Some sites in Warsaw that give a chilling view into history are the former Gestapo headquarters office and what remains of Pawiak prison, both of which are museums now. The two are linked because many of the people held in the prison were transported one or more times to the Gestapo office and one of the displays in both museums shows a video simulation of the route taken between the two. Much of the prison was demolished following the Warsaw Uprising but what could be preserved has been. Preservation went so far as to create a bronze cast of a tree that stood at the entrance, which replaced the actual tree when it died.  


The remains of the prison gate


Replica of the tree with badges of remembrance
The Gestapo office was in a part of the city that was used by the occupying army and therefore not destroyed, and part of it is an office area much as it would have looked during the war, including an SS officer coat on a coat rack and a framed picture of Hitler. The building that houses the museum is, fittingly, the headquarters of the Ministry of Education.




While the Old Town section of Warsaw is mostly reconstruction,  buildings that were used by the Nazi regime were not destroyed (the beautiful building where my gym is had been a bank before the war and was used by the Wehrmacht. 


Former State Agricultural Bank Building
Many buildings around the city have descriptive plaques mentioning the architect, the style and whether it is an original structure or rebuilt. One of the more interesting ones is on the Polonia Palace Hotel, which was used by the German army to house officers during the occupation, was not destroyed and became a mini-UN afterward when nineteen nations had their diplomatic missions there. 






As I wrote previously, there are memorials to the Warsaw Uprising all over the city and an information-packed museum, while there are also markers in many places where the walls of the Warsaw Ghetto once stood.  Almost every building in the ghetto was demolished before the German army departed but others from the period have been left with visible bullet holes, bomb damage and other scars.

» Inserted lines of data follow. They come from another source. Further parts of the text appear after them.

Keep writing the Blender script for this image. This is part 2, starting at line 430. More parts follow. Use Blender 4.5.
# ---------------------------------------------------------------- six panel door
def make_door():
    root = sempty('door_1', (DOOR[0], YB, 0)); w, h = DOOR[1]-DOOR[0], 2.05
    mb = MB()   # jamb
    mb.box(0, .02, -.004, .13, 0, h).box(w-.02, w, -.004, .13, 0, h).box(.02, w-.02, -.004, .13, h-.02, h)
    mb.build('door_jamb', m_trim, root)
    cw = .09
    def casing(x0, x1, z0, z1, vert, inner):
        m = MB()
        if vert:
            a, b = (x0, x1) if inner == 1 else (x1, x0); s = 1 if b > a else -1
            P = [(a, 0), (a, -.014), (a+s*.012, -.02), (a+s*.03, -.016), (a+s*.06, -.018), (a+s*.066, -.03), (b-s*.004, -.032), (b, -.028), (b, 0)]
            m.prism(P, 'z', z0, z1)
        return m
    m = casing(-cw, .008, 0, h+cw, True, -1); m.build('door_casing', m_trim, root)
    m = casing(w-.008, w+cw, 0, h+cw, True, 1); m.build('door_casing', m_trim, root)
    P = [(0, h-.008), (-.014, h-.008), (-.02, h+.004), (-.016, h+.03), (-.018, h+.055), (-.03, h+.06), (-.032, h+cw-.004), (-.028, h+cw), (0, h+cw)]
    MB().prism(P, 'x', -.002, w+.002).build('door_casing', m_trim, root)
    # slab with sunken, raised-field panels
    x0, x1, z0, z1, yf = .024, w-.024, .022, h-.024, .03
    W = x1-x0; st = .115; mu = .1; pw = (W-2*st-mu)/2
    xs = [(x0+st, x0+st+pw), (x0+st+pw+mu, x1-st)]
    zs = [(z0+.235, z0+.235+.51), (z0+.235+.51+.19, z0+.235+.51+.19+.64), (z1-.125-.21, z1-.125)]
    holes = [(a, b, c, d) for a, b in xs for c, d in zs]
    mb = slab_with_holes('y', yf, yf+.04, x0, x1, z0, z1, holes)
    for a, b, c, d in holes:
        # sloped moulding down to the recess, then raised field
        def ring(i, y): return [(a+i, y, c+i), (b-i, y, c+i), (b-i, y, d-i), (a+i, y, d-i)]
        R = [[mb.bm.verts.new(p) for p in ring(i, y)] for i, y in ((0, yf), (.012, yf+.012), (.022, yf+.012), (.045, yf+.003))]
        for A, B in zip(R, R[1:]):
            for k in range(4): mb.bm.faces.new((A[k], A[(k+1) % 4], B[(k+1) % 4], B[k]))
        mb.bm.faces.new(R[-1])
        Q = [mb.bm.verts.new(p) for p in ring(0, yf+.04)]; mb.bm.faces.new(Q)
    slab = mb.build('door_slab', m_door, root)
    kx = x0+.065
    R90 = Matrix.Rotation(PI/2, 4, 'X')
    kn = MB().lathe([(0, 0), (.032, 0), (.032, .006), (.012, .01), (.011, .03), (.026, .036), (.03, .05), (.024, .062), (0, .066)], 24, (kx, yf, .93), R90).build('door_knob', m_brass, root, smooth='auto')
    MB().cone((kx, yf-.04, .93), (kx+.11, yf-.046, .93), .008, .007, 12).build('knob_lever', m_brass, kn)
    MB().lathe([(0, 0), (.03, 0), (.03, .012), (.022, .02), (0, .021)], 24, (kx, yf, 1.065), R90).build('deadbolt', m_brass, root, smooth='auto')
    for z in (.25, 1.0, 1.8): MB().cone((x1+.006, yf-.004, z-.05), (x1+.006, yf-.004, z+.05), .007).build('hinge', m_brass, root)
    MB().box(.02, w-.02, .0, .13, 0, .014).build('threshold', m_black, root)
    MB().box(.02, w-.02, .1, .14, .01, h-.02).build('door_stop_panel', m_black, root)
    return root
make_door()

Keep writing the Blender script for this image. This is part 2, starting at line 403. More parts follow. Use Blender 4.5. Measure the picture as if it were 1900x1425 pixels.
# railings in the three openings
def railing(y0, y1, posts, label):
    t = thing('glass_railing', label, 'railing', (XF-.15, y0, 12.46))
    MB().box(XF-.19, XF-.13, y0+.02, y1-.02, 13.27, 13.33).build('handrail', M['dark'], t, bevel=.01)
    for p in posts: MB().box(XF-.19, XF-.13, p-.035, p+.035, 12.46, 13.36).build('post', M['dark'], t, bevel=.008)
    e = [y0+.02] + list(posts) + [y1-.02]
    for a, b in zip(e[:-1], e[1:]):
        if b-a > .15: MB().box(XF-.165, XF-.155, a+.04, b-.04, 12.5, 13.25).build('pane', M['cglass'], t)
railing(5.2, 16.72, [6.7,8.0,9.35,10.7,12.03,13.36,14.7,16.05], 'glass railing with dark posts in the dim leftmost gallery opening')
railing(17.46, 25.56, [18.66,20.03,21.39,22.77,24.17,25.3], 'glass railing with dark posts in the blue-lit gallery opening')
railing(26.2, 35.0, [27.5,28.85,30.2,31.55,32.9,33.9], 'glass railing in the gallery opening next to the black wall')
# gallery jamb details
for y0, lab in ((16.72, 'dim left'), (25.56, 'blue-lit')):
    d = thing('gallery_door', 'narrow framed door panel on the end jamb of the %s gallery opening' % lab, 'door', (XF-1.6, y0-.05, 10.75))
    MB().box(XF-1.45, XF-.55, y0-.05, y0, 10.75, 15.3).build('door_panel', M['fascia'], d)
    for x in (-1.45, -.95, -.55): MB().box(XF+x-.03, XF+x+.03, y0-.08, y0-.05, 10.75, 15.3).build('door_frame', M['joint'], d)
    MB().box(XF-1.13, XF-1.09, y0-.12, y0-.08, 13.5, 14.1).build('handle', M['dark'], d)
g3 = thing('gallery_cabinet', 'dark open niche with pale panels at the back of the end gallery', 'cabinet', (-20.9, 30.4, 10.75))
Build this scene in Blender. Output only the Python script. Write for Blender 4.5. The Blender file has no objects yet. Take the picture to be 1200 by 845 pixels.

Everything I describe above relates to World War II, but that is not the only history on display in Poland. Wilanow Palace was not destroyed and allows a view back to the 17th century, Wawel Castle in Krakow is from the 16th and Malbork Castle near Gdansk dates back to the 13th. 


Wilanow Palace


Wawel Castle
Malbork Castle
You can also see evidence of the more recent Communist era history and its unraveling. There is a museum on the site of the Gdansk shipyard, the birthplace of the movement that eventually led to the end of communism in Poland, that provides a history lesson about the period and its end. 


European Solidarity Centre
Another view into the Communist era can be had by apartment hunting as some of the places built during that time have not been renovated. Not long ago I went to the Museum of Life under Communism, one part of which displays typical apartment furnishings from that time. 


The living room display
While it may seem like a kitschy spoof (heightened by the ABBA music playing in the background), it was very similar to an apartment I looked at when I was house hunting last year. I did not want to rent that apartment for a long period of time, but I would have loved to stay there for a few days. 

One aspect of historical preservation that is inconsistent though (at least from what I have seen in Warsaw) is architectural preservation. Many areas, such as where the Warsaw Ghetto was, were only built up gradually over the years and don't have remarkable buildings. In other areas, older buildings that were not completely demolished were rebuilt and others survived the war. I just moved into an apartment in a nicely restored building from about 100 years ago and I notice a lot of others on the street and the surrounding area that either have been or are being restored.


My new old building
In other parts of the city, however, there are buildings with good bones and character but that are currently run down. In one neighborhood (close to stops on the new metro line) t seems that no preservation is likely and the properties will be torn down and replaced by newer, bigger buildings. 

There is a lot of new construction in the area of this lonely place


Recently, however, a piece of history in Warsaw was erased - the first McDonald's that opened in Poland after the fall of Communism. While this may not seem like a big event, I am told that, to Poles, it was huge. People got dressed up for the occasion and stood in line for hours to experience a true symbol of the West.

Opening Day - June 1992
The location, and an adjoining department store that I loved browsing in, have been torn down to make way for a new office building. If the architectural renderings are to be believed, both will be revived in the new building but I think something will be lost in the process. 

Maybe a lesson can be learned from these famous quotes:

  • Edmund Burke: "Those who don't know history are destined to repeat it,"
  • George Santayana: "Those who cannot remember the past are condemned to repeat it,"
  • Winston Churchill: "Those that fail to learn from history are doomed to repeat it,"
The lesson may be that if the McDonald's doesn't reopen, Warsaw will be doomed to get a Chick-Fil-A.